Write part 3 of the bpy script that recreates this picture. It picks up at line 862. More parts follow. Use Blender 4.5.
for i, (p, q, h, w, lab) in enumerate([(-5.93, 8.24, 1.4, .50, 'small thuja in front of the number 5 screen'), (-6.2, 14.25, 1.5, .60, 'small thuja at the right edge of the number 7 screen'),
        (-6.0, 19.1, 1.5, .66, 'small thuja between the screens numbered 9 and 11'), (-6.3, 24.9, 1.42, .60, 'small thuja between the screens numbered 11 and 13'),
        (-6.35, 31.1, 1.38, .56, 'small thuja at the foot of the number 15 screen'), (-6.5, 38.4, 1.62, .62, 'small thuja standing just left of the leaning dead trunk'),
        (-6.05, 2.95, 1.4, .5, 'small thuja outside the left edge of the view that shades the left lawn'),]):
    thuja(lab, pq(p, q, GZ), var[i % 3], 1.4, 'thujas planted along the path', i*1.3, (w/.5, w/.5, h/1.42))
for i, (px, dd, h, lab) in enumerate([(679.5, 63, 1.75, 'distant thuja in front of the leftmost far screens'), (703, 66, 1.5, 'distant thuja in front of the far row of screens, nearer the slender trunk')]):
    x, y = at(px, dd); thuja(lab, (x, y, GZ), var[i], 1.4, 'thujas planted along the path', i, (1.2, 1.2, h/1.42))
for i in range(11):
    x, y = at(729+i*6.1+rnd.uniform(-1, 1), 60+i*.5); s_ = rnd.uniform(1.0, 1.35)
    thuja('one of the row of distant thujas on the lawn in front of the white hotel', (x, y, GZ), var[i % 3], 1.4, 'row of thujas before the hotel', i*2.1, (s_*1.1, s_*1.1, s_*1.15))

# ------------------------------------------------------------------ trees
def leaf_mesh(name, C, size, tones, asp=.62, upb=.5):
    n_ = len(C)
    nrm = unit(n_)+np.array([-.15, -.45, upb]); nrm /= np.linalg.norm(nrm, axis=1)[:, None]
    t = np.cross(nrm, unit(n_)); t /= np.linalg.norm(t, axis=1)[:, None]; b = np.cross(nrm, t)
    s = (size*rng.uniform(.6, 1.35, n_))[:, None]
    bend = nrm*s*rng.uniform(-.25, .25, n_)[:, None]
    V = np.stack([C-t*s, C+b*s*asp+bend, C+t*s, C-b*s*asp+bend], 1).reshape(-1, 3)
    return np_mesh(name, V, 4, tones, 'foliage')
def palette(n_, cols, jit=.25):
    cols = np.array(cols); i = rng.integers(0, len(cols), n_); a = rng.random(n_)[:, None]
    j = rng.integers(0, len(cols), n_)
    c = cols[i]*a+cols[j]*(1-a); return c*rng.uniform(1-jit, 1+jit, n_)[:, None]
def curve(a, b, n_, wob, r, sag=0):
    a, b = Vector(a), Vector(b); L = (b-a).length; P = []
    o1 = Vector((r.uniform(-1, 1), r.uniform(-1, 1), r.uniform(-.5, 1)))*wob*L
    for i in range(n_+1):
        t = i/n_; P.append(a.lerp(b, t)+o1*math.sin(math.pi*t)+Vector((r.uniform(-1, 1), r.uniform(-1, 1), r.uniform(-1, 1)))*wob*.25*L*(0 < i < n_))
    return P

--

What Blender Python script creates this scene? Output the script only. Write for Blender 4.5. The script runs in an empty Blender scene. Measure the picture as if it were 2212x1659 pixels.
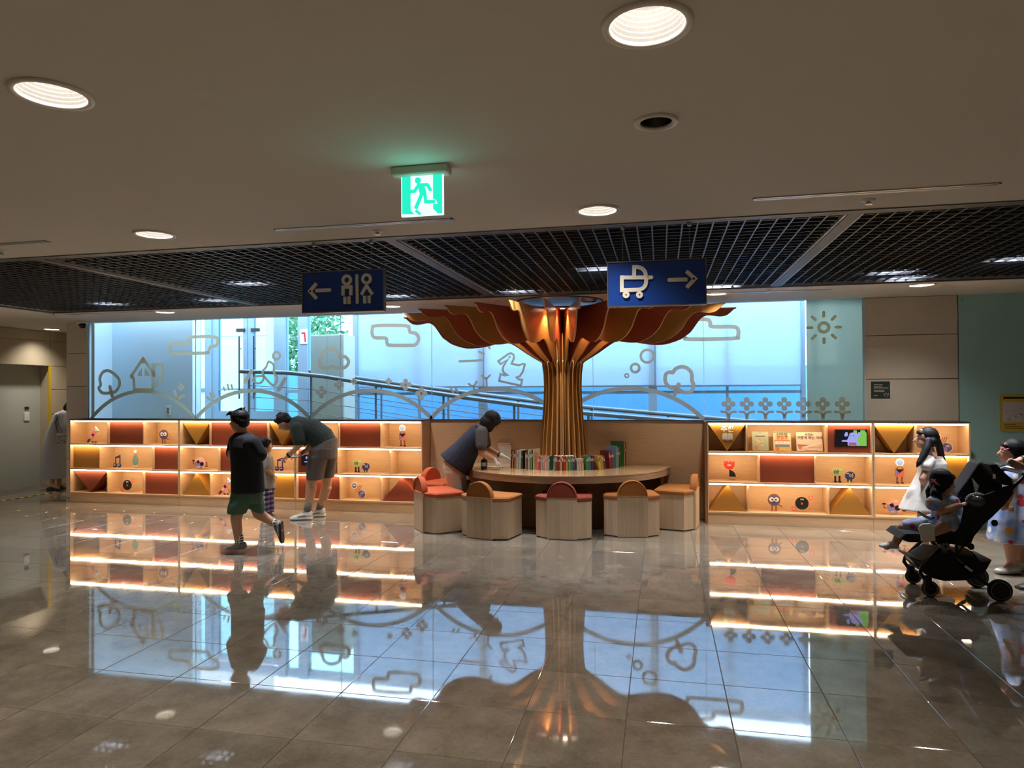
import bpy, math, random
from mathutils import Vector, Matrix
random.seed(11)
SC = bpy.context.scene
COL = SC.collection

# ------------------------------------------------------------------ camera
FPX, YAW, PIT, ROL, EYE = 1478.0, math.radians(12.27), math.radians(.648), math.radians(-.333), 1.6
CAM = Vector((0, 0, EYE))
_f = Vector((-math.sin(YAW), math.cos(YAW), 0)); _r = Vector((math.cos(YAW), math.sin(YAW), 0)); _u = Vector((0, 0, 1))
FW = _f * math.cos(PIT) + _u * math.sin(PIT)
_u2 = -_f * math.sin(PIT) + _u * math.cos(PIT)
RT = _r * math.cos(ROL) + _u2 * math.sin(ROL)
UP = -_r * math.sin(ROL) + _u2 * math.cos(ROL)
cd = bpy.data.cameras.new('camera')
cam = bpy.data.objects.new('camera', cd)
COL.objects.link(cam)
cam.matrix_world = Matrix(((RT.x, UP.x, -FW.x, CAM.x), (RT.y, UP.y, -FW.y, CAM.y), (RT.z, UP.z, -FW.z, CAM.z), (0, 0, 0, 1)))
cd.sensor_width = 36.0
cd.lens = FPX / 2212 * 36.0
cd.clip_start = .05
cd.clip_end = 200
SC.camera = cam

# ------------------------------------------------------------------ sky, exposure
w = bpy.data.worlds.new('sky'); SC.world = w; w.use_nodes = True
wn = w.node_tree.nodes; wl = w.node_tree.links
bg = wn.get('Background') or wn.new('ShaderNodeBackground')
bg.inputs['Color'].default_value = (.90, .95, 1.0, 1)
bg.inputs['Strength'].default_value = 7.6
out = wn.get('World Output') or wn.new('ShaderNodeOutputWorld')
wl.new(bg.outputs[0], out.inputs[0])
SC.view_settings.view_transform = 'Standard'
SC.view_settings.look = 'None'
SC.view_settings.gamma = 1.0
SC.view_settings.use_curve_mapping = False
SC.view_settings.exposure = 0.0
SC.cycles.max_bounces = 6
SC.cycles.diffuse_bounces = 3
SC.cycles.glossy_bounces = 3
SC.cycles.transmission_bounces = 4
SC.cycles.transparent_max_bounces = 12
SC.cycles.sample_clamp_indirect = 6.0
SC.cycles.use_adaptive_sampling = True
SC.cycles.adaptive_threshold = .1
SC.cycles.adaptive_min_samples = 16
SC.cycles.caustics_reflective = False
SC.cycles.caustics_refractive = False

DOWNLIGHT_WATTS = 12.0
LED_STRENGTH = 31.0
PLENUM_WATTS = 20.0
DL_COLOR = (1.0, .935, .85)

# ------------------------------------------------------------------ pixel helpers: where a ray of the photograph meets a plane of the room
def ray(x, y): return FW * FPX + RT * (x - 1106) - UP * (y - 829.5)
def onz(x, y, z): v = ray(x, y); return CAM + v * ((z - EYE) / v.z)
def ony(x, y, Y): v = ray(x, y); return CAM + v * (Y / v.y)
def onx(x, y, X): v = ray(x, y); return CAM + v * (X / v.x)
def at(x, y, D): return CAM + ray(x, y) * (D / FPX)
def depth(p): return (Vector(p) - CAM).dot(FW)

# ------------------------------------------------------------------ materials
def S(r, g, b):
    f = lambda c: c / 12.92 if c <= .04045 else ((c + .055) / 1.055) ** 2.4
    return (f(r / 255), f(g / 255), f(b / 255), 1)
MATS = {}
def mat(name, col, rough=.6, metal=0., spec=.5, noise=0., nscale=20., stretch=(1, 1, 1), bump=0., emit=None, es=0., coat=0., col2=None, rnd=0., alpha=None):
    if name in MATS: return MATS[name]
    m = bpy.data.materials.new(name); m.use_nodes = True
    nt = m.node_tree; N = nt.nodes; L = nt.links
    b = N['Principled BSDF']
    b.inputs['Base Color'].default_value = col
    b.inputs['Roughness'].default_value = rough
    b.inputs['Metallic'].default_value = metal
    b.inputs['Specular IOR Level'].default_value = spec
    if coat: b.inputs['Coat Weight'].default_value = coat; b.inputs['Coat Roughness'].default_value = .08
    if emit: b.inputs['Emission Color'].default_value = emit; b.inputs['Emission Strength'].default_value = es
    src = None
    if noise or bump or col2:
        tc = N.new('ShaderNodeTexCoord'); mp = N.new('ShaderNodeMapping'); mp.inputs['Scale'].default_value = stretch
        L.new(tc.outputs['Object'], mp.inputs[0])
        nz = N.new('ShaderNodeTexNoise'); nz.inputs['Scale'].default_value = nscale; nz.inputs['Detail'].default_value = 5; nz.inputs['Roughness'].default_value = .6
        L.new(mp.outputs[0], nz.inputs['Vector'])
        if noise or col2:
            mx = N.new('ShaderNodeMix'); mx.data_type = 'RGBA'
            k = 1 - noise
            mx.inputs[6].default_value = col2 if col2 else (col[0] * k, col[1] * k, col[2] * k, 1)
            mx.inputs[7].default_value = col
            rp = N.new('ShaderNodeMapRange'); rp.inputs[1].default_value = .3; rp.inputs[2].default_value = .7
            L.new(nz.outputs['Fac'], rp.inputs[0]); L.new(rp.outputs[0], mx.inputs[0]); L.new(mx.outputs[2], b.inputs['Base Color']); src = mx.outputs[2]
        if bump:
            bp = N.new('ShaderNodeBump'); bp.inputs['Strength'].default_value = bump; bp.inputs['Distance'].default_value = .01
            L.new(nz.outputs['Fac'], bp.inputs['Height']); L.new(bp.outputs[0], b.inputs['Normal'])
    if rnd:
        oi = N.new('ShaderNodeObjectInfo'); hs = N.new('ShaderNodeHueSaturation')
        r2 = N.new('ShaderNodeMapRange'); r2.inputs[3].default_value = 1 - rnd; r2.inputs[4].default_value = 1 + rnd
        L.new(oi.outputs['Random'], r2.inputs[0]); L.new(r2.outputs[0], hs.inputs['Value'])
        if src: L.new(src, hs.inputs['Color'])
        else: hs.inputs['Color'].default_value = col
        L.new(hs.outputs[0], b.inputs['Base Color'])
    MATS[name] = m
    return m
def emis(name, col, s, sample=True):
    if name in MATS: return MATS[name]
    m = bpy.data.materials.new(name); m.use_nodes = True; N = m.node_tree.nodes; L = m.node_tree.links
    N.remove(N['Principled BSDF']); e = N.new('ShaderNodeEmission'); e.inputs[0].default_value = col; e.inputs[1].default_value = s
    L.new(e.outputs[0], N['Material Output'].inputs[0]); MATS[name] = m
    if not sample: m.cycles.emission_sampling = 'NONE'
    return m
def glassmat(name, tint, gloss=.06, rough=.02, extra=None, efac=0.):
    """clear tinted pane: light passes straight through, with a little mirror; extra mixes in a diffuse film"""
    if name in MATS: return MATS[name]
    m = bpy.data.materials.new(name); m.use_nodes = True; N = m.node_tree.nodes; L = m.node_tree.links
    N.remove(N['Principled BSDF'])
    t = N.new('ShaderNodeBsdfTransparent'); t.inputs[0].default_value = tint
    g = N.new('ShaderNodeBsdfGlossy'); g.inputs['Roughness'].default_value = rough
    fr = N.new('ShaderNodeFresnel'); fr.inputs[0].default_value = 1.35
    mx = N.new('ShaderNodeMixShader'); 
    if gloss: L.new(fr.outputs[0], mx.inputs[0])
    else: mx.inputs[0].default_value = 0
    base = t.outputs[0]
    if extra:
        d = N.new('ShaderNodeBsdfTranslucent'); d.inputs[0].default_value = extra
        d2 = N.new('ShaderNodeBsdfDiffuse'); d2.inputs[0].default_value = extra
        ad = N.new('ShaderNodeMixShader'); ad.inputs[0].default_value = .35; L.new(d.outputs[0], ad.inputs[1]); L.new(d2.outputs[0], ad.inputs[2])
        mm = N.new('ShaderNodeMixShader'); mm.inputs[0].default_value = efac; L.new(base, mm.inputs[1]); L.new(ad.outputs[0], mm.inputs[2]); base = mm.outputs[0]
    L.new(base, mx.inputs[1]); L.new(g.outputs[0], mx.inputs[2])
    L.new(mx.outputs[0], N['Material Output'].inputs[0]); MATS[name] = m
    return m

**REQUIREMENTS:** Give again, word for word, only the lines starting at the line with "What Blender Python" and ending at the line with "SC.camera = cam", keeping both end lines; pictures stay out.

**SOLUTION TO THIS PROBLEM:**
What Blender Python script creates this scene? Output the script only. Write for Blender 4.5. The script runs in an empty Blender scene. Measure the picture as if it were 2212x1659 pixels.
import bpy, math, random
from mathutils import Vector, Matrix
random.seed(11)
SC = bpy.context.scene
COL = SC.collection

# ------------------------------------------------------------------ camera
FPX, YAW, PIT, ROL, EYE = 1478.0, math.radians(12.27), math.radians(.648), math.radians(-.333), 1.6
CAM = Vector((0, 0, EYE))
_f = Vector((-math.sin(YAW), math.cos(YAW), 0)); _r = Vector((math.cos(YAW), math.sin(YAW), 0)); _u = Vector((0, 0, 1))
FW = _f * math.cos(PIT) + _u * math.sin(PIT)
_u2 = -_f * math.sin(PIT) + _u * math.cos(PIT)
RT = _r * math.cos(ROL) + _u2 * math.sin(ROL)
UP = -_r * math.sin(ROL) + _u2 * math.cos(ROL)
cd = bpy.data.cameras.new('camera')
cam = bpy.data.objects.new('camera', cd)
COL.objects.link(cam)
cam.matrix_world = Matrix(((RT.x, UP.x, -FW.x, CAM.x), (RT.y, UP.y, -FW.y, CAM.y), (RT.z, UP.z, -FW.z, CAM.z), (0, 0, 0, 1)))
cd.sensor_width = 36.0
cd.lens = FPX / 2212 * 36.0
cd.clip_start = .05
cd.clip_end = 200
SC.camera = cam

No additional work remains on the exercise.